No doubt these reasons are true to some extent. In the nineteenth century, the history of medieval architecture was «built» - so to say - on the assumption of a constant improvement of the techniques and of a constant enrichment of the materials, thus following an evolution which had already been described by Vitruvius: the wooden buildings gave way to ashlar buildings, which gave way in turn to monumental reconstructions with a fine fitting.
But this tendency to view «Dark» times as times when the buildings were made thus «for lack of anything better» has led research to a double dead end: On one hand, there did exist an art of constructing with ashlar, which was self-assured technically, and which defined a very mature kind of architecture. On the other hand, building with opus quadratum was not limited to an improvement of the facings of the walls, but also corresponded to an aesthetic aim in which the references to Antiquity were really significant.
So the question of the opus quadratum has to be studied again in the light of the geological and cultural data. We also have to try and understand to what extent this kind of fitting is at the root of a new architectural age. The examples from Burgundy, more precisely the ones from Paray-le-Monial and from Brionnais, speak for themselves.
Measuring the present dimensions of the priory-church of Paray-le-Monial, and the consequences on research about the history of the construction.
The gaps in dates that there still are nowadays, which are due more or less to varying hypotheses about the dates of construction of the building, caused the decision by the C.E.P. of a scientific research to establish an inventory for a dimensional documentation about the whole of the formerly Cluniac priory-church. The documentary information had not been renewed over about the last 150 years. These measurements were made in three stages, from 1994. They gave us a chance to find out fresh archeological information about the soil, and about the construction of the building. This kind of information is very useful for the indispensable data needed for a proper knowledge of the construction of Paray II (between 1000 and 1100), to differentiate it from Paray I (between 970 and 1000), leaving apart the primitive church. It was also a chance to bring more light into the badly-known history of Paray III (1090 1100). To finish with, it was also a chance to deliver «the secret of the Romanesque buildings» (A. Kottmann, 1971).
By doing this, we also confirmed already known data, such as the parallax visible to the naked eye between the present church and the previous one, or data about the development of the nave which were mentionned in the plans of 1841, but which, strangely enough, no one had attempted to explain so far, and who were totally ignored in the later plans. Other points were made more precise, such as the deterioration in geometrical exactness from the very act of constructing, and also the growing neglect in the construction from East to West. The dimensional measurements of the transverse section, which were made properly for the first time, bring fresh information about the layout of the construction. (A «secret opening» into the Gothic chapel was also discovered in the Southern transept).

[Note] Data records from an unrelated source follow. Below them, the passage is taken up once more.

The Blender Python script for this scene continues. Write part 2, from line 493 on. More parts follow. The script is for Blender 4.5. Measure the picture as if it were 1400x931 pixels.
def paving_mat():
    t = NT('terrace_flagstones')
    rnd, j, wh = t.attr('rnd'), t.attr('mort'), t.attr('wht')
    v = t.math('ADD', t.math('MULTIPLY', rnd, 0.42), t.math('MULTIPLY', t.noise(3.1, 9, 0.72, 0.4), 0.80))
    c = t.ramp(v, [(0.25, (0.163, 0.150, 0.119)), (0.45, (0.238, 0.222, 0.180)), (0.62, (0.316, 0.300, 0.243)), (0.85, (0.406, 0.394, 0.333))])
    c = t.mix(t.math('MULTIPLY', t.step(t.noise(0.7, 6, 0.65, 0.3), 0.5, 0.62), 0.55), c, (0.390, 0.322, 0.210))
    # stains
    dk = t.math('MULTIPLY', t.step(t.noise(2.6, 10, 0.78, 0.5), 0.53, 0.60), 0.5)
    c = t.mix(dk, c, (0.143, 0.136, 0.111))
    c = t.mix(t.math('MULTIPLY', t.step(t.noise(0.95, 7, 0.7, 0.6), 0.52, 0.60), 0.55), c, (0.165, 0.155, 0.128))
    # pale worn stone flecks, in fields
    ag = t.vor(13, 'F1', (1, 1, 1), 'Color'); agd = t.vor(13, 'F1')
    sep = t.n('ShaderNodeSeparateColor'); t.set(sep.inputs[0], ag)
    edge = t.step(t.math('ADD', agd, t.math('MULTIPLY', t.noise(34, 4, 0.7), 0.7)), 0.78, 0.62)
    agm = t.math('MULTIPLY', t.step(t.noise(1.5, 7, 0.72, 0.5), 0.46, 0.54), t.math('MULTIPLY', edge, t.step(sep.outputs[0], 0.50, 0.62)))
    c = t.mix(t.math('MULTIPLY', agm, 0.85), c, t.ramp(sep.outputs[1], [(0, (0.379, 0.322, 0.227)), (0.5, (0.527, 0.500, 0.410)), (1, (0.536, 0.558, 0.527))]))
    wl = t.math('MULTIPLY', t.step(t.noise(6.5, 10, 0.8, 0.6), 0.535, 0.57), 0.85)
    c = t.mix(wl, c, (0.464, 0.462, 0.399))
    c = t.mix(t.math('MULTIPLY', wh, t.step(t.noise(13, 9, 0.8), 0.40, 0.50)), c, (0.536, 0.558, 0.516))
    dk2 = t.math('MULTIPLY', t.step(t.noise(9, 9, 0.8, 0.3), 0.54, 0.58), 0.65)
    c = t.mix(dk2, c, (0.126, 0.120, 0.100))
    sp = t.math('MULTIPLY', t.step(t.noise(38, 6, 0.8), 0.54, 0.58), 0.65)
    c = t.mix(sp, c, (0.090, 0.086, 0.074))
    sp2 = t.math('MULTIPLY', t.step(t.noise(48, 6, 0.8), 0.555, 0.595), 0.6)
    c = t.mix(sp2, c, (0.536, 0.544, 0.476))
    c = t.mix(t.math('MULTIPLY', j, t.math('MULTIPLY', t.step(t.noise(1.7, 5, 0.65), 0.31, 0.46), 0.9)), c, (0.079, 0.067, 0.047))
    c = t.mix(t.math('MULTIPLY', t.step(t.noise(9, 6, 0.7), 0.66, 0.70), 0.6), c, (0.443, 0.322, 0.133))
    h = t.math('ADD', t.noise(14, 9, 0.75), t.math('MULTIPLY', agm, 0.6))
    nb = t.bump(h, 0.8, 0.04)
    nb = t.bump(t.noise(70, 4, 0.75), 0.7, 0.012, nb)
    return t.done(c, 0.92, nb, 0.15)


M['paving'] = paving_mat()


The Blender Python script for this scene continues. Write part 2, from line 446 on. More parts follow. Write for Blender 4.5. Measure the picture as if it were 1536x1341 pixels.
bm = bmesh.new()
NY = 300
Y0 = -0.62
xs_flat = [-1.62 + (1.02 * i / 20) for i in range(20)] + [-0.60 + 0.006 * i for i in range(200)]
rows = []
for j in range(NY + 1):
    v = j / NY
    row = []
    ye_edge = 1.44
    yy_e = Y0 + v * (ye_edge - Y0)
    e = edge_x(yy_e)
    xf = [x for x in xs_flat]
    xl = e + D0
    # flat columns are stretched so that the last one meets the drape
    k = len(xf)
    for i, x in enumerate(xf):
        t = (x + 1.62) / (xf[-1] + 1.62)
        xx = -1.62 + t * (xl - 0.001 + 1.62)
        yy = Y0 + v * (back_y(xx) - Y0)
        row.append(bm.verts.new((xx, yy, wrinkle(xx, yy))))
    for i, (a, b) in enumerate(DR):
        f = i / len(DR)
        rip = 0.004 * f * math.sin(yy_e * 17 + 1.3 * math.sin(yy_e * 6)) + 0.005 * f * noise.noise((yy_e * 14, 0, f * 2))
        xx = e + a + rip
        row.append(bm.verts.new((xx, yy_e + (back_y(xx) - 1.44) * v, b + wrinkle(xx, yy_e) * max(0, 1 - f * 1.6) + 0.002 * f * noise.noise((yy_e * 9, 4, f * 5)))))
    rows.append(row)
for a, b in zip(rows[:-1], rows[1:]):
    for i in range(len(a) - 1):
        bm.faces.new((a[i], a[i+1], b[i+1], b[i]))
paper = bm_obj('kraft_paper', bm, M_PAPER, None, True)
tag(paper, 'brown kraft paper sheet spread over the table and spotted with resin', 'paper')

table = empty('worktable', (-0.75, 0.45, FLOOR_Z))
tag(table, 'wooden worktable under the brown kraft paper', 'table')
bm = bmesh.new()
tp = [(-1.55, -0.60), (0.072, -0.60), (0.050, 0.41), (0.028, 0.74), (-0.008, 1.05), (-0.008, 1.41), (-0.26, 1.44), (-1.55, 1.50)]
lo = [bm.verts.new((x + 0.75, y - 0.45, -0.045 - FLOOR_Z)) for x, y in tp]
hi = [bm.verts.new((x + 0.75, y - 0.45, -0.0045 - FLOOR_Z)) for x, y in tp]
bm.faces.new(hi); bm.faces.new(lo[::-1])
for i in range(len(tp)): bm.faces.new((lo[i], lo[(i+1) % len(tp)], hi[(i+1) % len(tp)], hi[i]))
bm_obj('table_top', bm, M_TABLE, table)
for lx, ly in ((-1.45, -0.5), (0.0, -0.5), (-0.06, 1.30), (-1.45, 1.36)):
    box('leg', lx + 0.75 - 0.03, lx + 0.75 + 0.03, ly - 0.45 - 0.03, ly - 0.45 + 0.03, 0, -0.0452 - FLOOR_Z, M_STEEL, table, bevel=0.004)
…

The numerous data yielded by the present measurements, the systematic study of the aesthetics and technical structure of all the capitals, the masons'marks on the visible sides of the stones, all now enable us to make many new assertions about the history of the construction, particularly the situation of «Paray III», in comparison with «Cluny III». But these assertions will remain hypotheses until the archeological excavations bring us new information.